GOAL —
Pick out the lines containing "runs".

PROVIDED MATERIAL —
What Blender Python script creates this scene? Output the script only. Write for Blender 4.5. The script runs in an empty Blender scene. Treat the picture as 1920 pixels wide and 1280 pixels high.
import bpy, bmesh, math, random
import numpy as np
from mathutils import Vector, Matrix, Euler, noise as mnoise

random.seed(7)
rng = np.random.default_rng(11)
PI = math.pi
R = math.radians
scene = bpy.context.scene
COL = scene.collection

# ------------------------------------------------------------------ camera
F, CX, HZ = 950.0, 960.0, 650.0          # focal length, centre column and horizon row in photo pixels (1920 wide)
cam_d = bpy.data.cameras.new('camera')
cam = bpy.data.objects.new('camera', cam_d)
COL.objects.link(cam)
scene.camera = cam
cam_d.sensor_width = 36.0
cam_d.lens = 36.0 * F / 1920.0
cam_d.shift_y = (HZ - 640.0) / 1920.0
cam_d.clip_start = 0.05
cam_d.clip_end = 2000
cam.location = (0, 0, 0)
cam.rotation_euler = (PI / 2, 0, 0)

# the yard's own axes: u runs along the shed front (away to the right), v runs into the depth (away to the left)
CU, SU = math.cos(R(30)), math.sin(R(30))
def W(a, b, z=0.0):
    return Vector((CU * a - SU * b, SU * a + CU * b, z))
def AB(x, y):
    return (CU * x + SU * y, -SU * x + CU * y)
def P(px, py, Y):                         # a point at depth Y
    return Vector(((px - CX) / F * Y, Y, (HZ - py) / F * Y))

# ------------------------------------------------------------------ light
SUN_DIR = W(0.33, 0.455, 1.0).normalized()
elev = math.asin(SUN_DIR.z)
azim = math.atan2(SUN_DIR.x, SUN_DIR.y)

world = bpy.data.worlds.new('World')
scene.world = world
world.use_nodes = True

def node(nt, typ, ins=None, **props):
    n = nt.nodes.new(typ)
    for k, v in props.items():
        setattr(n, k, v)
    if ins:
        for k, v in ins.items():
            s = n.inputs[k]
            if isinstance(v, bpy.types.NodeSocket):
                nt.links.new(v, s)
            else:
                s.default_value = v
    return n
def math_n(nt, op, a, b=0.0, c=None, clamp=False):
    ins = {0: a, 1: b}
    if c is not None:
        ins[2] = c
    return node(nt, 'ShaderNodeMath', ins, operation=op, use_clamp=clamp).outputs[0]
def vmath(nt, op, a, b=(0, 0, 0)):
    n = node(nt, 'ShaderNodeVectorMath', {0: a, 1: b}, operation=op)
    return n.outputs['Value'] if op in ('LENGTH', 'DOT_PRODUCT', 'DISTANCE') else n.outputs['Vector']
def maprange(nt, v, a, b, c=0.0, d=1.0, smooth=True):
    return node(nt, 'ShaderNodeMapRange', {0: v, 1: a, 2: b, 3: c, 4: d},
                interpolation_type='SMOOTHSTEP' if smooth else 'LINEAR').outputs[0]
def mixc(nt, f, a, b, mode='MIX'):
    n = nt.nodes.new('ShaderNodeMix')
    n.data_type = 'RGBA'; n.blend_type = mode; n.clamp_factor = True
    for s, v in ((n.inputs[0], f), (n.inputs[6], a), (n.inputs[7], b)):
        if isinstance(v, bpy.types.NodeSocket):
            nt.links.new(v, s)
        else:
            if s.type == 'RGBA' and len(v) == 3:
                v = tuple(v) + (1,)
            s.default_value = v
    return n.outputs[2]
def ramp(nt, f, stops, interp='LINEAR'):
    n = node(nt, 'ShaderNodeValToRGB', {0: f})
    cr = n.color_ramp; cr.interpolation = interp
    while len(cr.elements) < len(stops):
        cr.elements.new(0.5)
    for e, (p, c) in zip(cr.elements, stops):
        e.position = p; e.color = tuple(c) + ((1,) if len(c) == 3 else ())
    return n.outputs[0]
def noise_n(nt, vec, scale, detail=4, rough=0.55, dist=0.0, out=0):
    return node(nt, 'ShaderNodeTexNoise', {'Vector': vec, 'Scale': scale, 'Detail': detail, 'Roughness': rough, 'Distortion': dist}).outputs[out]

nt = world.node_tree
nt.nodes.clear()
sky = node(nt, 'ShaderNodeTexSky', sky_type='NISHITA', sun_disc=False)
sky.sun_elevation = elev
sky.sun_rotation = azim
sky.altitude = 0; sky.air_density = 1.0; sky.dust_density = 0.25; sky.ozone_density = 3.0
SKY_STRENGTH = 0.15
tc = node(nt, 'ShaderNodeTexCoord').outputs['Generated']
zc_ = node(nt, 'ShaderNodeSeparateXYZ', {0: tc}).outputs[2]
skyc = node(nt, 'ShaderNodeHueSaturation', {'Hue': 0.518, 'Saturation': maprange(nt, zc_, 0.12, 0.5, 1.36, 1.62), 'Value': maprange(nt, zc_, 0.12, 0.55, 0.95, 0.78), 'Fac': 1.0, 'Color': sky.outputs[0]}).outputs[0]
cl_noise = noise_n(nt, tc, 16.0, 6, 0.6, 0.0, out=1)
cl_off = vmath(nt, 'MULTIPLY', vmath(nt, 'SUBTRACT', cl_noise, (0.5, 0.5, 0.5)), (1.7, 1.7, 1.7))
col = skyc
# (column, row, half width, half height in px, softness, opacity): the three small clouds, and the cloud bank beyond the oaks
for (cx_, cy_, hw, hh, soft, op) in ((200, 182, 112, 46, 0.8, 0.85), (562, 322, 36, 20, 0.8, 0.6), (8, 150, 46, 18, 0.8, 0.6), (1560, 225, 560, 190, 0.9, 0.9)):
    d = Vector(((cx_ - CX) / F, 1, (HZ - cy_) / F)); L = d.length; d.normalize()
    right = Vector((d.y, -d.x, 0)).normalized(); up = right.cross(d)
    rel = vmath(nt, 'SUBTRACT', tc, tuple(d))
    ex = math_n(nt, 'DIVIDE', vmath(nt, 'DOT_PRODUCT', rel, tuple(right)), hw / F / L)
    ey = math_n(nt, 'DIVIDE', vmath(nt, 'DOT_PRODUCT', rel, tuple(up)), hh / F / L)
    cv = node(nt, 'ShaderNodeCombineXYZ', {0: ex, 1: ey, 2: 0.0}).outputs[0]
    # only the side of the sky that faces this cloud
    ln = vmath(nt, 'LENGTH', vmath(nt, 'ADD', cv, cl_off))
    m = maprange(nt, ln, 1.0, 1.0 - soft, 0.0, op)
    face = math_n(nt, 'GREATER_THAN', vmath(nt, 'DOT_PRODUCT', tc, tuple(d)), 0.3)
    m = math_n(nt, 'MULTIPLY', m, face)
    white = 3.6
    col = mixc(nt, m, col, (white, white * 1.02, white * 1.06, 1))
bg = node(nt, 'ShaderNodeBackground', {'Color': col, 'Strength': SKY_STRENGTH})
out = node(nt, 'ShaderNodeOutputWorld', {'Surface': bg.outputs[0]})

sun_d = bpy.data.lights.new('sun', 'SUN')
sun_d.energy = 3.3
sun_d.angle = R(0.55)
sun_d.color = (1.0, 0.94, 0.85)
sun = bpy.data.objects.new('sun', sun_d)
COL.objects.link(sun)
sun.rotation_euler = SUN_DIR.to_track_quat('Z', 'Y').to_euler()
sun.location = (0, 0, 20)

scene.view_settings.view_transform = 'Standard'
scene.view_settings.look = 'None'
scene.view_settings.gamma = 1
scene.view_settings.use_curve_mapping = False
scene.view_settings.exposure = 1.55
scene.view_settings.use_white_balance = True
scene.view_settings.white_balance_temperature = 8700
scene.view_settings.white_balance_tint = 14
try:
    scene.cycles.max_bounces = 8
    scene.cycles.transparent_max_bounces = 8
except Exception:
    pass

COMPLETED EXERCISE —
What Blender Python script creates this scene? Output the script only. Write for Blender 4.5. The script runs in an empty Blender scene. Treat the picture as 1920 pixels wide and 1280 pixels high.
# the yard's own axes: u runs along the shed front (away to the right), v runs into the depth (away to the left)